## BEGIN
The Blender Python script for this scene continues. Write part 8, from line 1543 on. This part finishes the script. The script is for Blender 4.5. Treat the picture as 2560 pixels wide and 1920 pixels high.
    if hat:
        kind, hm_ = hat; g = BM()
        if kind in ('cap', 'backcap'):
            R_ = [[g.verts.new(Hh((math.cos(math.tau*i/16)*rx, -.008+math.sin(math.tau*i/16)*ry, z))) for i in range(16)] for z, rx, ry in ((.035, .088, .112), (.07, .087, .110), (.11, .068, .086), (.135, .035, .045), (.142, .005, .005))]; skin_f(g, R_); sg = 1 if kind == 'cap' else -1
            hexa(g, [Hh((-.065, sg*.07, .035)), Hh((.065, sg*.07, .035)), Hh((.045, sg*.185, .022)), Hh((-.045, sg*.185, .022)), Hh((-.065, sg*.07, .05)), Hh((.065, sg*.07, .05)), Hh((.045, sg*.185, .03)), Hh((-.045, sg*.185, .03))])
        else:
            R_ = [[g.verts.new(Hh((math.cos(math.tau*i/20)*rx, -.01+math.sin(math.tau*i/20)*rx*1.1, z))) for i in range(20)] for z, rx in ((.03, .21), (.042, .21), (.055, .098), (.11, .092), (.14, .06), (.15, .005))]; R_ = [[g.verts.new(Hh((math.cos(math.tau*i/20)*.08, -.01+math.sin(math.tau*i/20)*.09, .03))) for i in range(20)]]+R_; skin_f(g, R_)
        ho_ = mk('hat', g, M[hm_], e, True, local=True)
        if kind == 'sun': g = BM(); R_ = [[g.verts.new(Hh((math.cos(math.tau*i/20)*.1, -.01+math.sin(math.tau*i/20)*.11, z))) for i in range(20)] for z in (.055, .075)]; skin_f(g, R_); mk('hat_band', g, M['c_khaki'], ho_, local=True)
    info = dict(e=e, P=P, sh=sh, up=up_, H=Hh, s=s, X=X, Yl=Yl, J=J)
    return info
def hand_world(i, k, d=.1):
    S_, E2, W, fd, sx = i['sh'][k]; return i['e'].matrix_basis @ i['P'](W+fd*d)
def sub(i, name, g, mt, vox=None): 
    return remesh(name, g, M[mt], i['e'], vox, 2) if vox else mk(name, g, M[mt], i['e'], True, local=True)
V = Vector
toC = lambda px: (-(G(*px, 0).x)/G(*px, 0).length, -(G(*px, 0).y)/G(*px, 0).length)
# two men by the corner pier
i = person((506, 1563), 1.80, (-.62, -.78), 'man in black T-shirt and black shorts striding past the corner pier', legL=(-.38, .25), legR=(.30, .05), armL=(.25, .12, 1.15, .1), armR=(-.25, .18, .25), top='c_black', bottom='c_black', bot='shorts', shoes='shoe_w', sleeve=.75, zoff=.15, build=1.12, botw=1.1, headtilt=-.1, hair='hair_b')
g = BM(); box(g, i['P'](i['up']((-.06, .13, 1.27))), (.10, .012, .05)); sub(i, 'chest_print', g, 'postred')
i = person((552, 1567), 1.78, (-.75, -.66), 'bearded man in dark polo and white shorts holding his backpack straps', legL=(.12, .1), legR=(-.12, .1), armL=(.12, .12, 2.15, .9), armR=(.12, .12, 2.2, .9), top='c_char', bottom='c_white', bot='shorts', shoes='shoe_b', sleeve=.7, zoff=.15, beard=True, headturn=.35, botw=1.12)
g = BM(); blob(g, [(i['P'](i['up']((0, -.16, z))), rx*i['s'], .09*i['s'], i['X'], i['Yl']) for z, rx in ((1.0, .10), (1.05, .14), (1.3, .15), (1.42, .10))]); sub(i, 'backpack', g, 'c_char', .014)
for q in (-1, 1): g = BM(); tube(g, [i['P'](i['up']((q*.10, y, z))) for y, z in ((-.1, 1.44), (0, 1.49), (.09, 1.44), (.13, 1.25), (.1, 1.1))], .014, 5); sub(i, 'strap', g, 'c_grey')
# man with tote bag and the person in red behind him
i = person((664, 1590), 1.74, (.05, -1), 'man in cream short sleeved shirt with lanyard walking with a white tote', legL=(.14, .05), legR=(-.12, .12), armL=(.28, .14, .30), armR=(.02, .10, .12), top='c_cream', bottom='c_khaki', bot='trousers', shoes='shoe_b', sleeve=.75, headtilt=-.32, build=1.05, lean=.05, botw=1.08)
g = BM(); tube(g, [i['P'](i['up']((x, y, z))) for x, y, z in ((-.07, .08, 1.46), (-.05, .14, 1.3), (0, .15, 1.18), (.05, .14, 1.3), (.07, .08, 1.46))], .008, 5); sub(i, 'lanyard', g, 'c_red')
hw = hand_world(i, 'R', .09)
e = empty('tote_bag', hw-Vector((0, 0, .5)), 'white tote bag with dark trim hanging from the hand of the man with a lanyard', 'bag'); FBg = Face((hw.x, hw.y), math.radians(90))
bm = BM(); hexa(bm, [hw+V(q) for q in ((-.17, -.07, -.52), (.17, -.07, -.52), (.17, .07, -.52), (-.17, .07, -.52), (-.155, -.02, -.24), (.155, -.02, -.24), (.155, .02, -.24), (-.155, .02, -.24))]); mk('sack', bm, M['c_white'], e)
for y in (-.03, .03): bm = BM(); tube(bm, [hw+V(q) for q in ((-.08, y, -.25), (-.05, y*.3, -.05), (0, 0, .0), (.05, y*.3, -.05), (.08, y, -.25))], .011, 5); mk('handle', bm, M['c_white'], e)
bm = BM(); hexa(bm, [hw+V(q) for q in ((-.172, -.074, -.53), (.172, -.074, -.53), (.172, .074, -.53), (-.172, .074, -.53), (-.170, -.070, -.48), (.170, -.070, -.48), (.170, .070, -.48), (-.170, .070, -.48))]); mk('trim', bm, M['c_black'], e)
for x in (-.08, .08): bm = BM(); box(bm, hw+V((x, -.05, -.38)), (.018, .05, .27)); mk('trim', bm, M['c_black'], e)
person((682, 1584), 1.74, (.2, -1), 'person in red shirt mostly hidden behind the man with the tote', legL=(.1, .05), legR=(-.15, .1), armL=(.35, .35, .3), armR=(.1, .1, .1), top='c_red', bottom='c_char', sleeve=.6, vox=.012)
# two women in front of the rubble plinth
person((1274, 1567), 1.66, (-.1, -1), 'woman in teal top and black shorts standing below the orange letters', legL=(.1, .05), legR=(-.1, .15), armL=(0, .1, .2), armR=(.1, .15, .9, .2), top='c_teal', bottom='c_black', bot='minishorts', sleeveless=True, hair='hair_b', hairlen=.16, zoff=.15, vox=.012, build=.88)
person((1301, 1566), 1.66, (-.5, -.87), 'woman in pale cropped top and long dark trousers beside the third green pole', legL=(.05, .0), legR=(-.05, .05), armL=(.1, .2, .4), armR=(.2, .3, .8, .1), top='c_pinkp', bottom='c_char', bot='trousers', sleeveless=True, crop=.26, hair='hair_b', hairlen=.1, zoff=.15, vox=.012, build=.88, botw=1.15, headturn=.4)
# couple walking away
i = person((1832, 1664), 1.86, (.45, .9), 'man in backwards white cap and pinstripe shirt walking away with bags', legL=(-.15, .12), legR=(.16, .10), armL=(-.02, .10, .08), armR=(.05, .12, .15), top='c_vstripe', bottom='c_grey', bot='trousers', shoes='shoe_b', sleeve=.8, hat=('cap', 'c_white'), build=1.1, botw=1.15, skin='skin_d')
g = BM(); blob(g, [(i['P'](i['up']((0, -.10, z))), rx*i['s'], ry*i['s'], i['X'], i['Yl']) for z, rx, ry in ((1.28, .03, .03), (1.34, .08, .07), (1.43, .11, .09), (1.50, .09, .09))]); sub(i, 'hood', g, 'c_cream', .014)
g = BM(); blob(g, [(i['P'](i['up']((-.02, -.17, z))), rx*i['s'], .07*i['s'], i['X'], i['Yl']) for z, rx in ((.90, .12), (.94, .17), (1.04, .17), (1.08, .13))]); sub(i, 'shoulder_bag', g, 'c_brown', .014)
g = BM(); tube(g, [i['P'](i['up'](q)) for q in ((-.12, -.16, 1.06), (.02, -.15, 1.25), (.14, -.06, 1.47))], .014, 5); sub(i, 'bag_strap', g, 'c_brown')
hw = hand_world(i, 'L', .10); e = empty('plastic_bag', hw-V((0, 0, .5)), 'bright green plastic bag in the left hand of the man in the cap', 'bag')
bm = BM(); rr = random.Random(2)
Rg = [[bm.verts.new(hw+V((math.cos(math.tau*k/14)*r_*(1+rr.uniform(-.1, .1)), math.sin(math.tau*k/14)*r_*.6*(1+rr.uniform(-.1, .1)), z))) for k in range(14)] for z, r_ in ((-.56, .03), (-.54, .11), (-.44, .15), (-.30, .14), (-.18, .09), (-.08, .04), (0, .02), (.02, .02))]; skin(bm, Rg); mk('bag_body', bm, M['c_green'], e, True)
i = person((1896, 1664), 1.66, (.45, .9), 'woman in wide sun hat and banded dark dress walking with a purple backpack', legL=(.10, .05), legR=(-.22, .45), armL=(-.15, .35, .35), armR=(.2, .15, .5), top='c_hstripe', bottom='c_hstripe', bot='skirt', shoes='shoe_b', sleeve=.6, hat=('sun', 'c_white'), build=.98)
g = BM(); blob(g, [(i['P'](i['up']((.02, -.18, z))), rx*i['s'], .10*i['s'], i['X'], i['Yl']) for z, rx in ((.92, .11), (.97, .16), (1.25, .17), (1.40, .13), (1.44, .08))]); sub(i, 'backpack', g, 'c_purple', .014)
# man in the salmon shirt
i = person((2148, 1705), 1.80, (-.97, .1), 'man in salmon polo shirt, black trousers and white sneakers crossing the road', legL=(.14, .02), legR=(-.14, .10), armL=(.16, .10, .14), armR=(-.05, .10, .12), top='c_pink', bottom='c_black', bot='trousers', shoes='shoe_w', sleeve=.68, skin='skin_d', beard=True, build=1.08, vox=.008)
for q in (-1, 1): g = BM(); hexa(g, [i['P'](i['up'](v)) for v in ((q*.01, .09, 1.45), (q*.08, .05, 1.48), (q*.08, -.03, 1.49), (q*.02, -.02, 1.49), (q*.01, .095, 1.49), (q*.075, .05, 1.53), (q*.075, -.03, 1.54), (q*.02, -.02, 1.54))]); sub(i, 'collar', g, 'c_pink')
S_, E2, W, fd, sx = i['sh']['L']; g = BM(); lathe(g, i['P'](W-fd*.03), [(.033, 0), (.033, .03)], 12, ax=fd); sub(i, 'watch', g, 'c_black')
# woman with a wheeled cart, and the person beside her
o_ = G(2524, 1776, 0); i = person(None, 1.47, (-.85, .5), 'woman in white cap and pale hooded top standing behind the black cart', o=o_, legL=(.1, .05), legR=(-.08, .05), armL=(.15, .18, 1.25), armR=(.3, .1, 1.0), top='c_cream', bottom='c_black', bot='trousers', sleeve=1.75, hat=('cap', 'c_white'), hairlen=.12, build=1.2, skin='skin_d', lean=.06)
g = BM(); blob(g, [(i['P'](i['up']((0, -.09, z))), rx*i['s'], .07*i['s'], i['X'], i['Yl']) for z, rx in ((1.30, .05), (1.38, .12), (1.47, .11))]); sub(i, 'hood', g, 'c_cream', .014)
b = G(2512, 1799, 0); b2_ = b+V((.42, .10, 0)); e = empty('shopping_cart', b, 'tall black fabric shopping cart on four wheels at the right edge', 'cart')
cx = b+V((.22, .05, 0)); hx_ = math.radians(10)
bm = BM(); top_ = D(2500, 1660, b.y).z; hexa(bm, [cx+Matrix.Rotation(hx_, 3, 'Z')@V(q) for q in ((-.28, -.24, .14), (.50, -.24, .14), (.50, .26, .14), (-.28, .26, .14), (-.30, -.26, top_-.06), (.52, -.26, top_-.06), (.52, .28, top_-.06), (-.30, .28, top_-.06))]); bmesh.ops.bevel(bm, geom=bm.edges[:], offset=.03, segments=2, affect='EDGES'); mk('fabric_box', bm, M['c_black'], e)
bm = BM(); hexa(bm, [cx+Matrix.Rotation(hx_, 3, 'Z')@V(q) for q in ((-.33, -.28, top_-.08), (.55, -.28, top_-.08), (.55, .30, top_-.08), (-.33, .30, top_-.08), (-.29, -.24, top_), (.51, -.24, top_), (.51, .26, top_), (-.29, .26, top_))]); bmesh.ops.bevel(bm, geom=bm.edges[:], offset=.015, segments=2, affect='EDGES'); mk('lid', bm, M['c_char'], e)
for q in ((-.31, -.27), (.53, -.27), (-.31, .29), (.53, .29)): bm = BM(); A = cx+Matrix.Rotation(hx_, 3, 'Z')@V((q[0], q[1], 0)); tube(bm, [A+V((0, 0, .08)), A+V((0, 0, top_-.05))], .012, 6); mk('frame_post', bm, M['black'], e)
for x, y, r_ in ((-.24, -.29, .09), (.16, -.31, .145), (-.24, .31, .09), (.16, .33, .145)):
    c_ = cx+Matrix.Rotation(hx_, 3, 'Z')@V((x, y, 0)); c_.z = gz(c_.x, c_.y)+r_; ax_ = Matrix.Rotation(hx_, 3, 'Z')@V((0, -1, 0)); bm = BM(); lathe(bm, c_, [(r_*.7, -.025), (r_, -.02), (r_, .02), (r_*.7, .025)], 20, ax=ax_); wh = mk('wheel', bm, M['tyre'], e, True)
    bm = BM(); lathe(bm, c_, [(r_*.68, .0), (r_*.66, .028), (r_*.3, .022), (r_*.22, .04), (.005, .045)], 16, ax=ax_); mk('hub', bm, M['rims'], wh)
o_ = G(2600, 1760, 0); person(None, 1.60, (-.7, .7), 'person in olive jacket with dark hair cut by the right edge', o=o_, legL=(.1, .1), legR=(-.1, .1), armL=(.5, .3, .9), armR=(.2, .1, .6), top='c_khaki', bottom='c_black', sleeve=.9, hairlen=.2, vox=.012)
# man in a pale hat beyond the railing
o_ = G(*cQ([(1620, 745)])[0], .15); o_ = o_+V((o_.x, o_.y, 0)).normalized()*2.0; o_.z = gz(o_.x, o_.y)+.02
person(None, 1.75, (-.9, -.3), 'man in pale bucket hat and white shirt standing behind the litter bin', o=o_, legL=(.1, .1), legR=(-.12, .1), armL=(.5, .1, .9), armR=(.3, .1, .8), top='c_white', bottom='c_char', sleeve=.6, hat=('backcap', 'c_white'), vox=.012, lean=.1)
## END
> Written instruction
Extract lines where the string "from" occurs.

> Exercise response
The Blender Python script for this scene continues. Write part 8, from line 1543 on. This part finishes the script. The script is for Blender 4.5. Treat the picture as 2560 pixels wide and 1920 pixels high.
e = empty('tote_bag', hw-Vector((0, 0, .5)), 'white tote bag with dark trim hanging from the hand of the man with a lanyard', 'bag'); FBg = Face((hw.x, hw.y), math.radians(90))